The slowdown in Europe appears to be based on a significant drop in the growth of productivity, offset to a large degree by an increase in growth coming from increased labor force participation. Those two features of recent European economic growth can possibly be reconciled with one another. If productivity growth is picking up changes in average skill level that are not getting measured by the crude human capital data I have, then this is really one larger phenomenon. As European countries expanded labor force participation, they drew in a relatively less skilled (or possibly less experienced?) workforce that lowered measured productivity growth.

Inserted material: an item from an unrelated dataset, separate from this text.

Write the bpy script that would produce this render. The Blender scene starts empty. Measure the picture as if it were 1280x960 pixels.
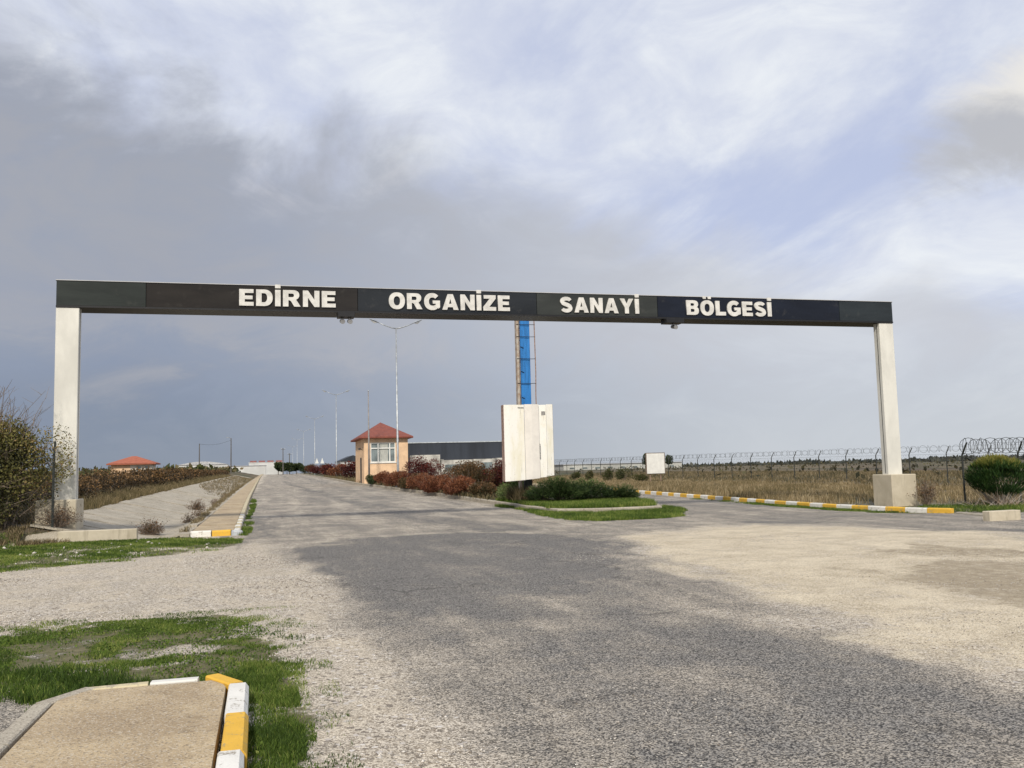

This is perhaps another example of how recent growth slowdowns are, in part, unintended consequences of other actions. In the US the unique demographic shifts caused by the Baby Boom (and their subsequent “Baby Bust”) created an unintended slowdown. In Europe it may have been an unintended effect of trying to loosen up “sclerotic” labor markets. New workers pulled into the labor force may be relatively less skilled and/or they do not bring along much tacit knowledge from other firms, limiting diffusion of innovations.

Another thing implied by this story is that the productivity slowdown you see in the European data need not be an indicator of some failure to innovate. It’s an important reminder that measured productivity growth, $g_{Prod}$ is not a measure of innovation or technological creativity. It’s a trash can that contains everything we cannot capture with the measures of physical capital and human capital we have in the data.